Source excerpt
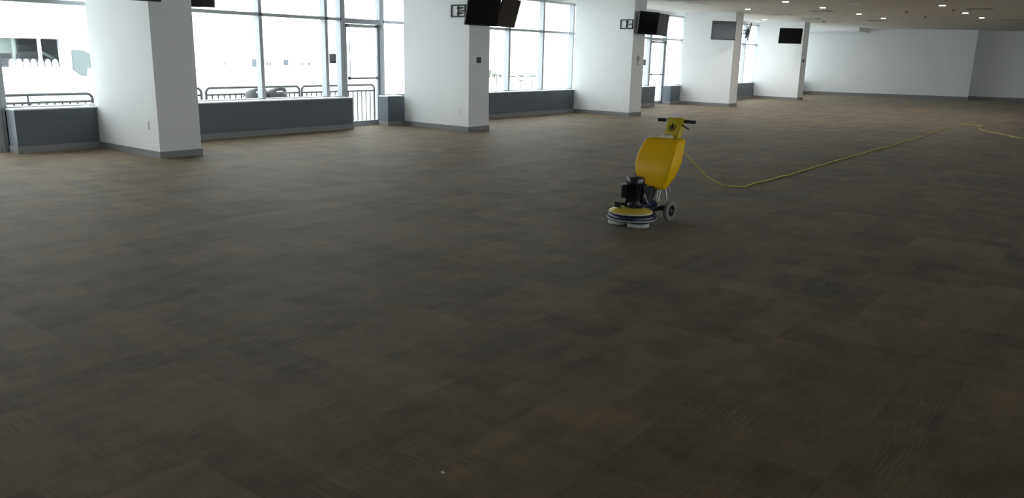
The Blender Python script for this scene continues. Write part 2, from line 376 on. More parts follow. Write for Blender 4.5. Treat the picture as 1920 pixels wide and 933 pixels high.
guardrail(5.2, 7.1, YR, [.78], 'guardrail outside the leftmost window, left of the nearest column', top=.69, mid=.55)
guardrail(7.2, 9.35, YR, [1.0], 'guardrail section mostly hidden behind the nearest column')
guardrail(9.46, 11.86, YR, [], 'guardrail with two dark seats before it, outside the long window')
guardrail(11.93, 14.2, YR, [1.1], 'guardrail section behind the nearer glass door')
def stadium_seat(x, y, label):
    e = empty('terrace_chair', (x, y, -.32), math.radians(4)); tag(e, label, 'seat', 'dark seats on the terrace')
    W = .36
    # moulded tub back wrapping forward, with a narrow hand slot near its top
    bm = B(); nx = 24; rows = [(.76, 1), (.84, 1), (.92, 1), (1.0, .99), (1.02, .97), (1.06, .93), (1.085, .86), (1.10, .76)]
    grid = []
    for z, sc in rows:
        grid.append([bm.verts.new(((.255*sc)*math.sin(t), .22-.23*(.82+.18*sc)*math.cos(t), z-.07*(1-math.cos(t))*(z-.76)/.34)) for t in [math.radians(-95+190*i/nx) for i in range(nx+1)]])
    for j in range(len(rows)-1):
        for i in range(nx):
            if j == 3 and 8 <= i < 16: continue
            bm.faces.new((grid[j][i], grid[j][i+1], grid[j+1][i+1], grid[j+1][i]))
    o = link('backrest', bm, M['seatplastic'], e, smooth=True); s = o.modifiers.new('thick', 'SOLIDIFY'); s.thickness = .025
    bm = B(); box(bm, -W/2, W/2, -.02, .40, .74, .78); link('seat', bm, M['seatplastic'], e, bevel=.018)
    for sx in (-1, 1):
        bm = B(); tube(bm, [(sx*.16, .04, .9), (sx*.16, .03, .76), (sx*.17, -.02, 0)], .014, 8); link('leg', bm, M['rail'], e, smooth=True)
        bm = B(); tube(bm, [(sx*.16, .32, .76), (sx*.17, .36, 0)], .014, 8); link('leg', bm, M['rail'], e, smooth=True)
        bm = B(); tube(bm, [(sx*.215, .2, .93), (sx*.215, .28, .93), (sx*.21, .36, .90)], .015, 8); link('armrest', bm, M['seatplastic'], e, smooth=True)
pa = at(491, 165, Y=14.9); pb = at(529, 165, Y=14.9)
stadium_seat(pa.x, 14.9, 'left one of two dark seats in front of the guardrail, outside the long window')
stadium_seat(pb.x, 14.9, 'right one of two dark seats in front of the guardrail, outside the long window')

# grandstand building seen through the leftmost window
def P(px, py, Y): p = at(px, py, Y=Y); return (p.x, p.z)
YF = 60.0
(ox0, oz1), (ox1, oz0) = P(-40, 64, YF), P(119, 126, YF); oz1 = P(60, 64, YF)[1]
e = empty('grandstand_building', (20, YF, -7)); tag(e, 'white grandstand building with a wide dark opening, outside the leftmost window', 'building')
def local(o, root): o.location = Vector(o.location)-Vector(root.location)
bm = B(); box(bm, -10, ox0, YF, YF+.6, -7, 14); box(bm, ox1, 38, YF, YF+.6, -7, 14); box(bm, ox0, ox1, YF, YF+.6, -7, oz0); box(bm, ox0, ox1, YF, YF+.6, oz1, 14)
local(link('facade', bm, M['facade'], e), e)
bm = B(); box(bm, -10, 38, YF+.6, YF+14, -7, oz0-.1); box(bm, -10, 38, YF+.6, YF+14, oz1+.6, 14); box(bm, -10, 38, YF+13, YF+14, -7, 14); local(link('interior_shell', bm, M['stair'], e), e)
bm = B(); box(bm, ox0, ox1+.4, YF-.25, YF-.02, oz1-.28, oz1-.02)
local(link('lintel', bm, M['facade'], e), e)
for px_ in (26, 76):
    p = P(px_, 90, YF); bm = B(); box(bm, p[0]-.09, p[0]+.09, YF+.1, YF+.3, oz0, oz1); local(link('mullion', bm, M['facade'] if px_ == 76 else M['greenpanel2'], e), e)
a0 = P(0, 90, YF+1)[0]; a1 = P(27, 90, YF+1)[0]
bm = B(); box(bm, ox0, a1, YF+.7, YF+.9, oz0+.9, oz1); local(link('side_panel', bm, M['greenpanel2'], e), e)
# seat steps rising inside the opening
bm = B()
for k in range(4): box(bm, ox0, P(100-k*9, 90, YF+2)[0], YF+1.4+k*.7, YF+2.1+k*.7, oz0-.1, oz0+.1+.45*k)
local(link('seat_steps', bm, M['stair'], e), e)
bm = B(); tube(bm, [(*P(70, 94, YF+1.2)[:1], YF+1.2, P(70, 94, YF+1.2)[1]), (P(106, 113, YF+1.2)[0], YF+1.2, P(106, 113, YF+1.2)[1])], .12, 8)
local(link('stair_rail', bm, M['greenpanel'], e), e)
# row of pale seats in front of the opening
seat_proto = None
for k in range(7):
    p = at(22+k*13.5, 112.5, Y=YF-1.5)
    if seat_proto is None:
        seat_proto = empty('stadium_chair', (0, 0, 0)); tag(seat_proto, 'white seat in the far row below the dark grandstand opening', 'seat', 'white seats of the far grandstand row')
        bm = B(); tube(bm, [(-.2, 0, 0), (-.2, 0, .3), (-.14, 0, .42), (0, 0, .47), (.14, 0, .42), (.2, 0, .3), (.2, 0, 0)], .05, 8); box(bm, -.2, .2, -.03, .03, 0, .4)
        link('backrest', bm, M['wseat'], seat_proto, smooth=True)
        bm = B(); box(bm, -.22, .22, -.45, -.03, .0, .06); link('seat', bm, M['wseat'], seat_proto, bevel=.02)
        q = seat_proto
    else: q = copy_tree(seat_proto)
    q.location = (p.x, p.y, oz0-.05); q.scale = (.82, .82, 1.25)
# sloping white stand below it
bm = B()
for k in range(9):
    z = oz0-.05-k*.62; yy = YF-1.0-k*2.2
    box(bm, -10, P(106, 126, yy)[0], yy-2.2, yy, -7, z)
tag(link('grandstand_terracing', bm, M['facade']), 'white stepped seating terraces sloping down from the grandstand building', 'grandstand')
# greenish wing wall right of the opening
WY = YF-3
pts = [P(133, 93, YF-3), (P(151, 94, YF-3)), (P(180, 107, YF-3)), (P(186, 128, YF-3)), (P(160, 127, YF-3)), (P(159, 142, YF-3)), (P(152, 142, YF-3)), (P(136, 131, YF-3))]
bm = B(); va = [bm.verts.new((p[0], YF-3.35, p[1])) for p in pts]; vb = [bm.verts.new((p[0], YF-3.0, p[1])) for p in pts]; n = len(pts)
bm.faces.new(va); bm.faces.new(vb[::-1])
for i in range(n): bm.faces.new((va[i], va[(i+1) % n], vb[(i+1) % n], vb[i]))
tag(link('grandstand_wing', bm, M['greenpanel']), 'green grey angular wing wall right of the dark grandstand opening', 'wall')

# distant pale building with small windows, seen through the long window
YD = 130.0
e = empty('distant_building', (60, YD, -7)); tag(e, 'distant pale long building with a few small dark windows', 'building')
xa = P(350, 100, YD)[0]; xb = P(600, 100, YD)[0]; zt = P(450, 78, YD)[1]; 
bm = B(); box(bm, xa-10, xb, YD, YD+8, -7, zt); local(link('facade', bm, M['facade'], e), e)
for (x0, y0, x1, y1) in ((366, 106, 372, 112), (367, 113, 372, 121), (393, 116, 396, 122), (399, 116.5, 402, 122), (405, 117, 410, 122), (412, 115, 415, 122), (418, 116, 423, 122), (473, 111, 484, 125), (500, 117, 503, 122), (506, 117, 508, 122), (532, 112, 540, 122), (566, 117, 568, 122), (578, 117, 581, 122)):
    a = P(x0, y1, YD); b = P(x1, y0, YD); bm = B(); box(bm, a[0], b[0], YD-.1, YD-.01, a[1], b[1]); local(link('pane', bm, M['fglass'], e), e)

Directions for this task
Which lines hold the word "from"? Copy all of them.

The reply
The Blender Python script for this scene continues. Write part 2, from line 376 on. More parts follow. Write for Blender 4.5. Treat the picture as 1920 pixels wide and 933 pixels high.
tag(link('grandstand_terracing', bm, M['facade']), 'white stepped seating terraces sloping down from the grandstand building', 'grandstand')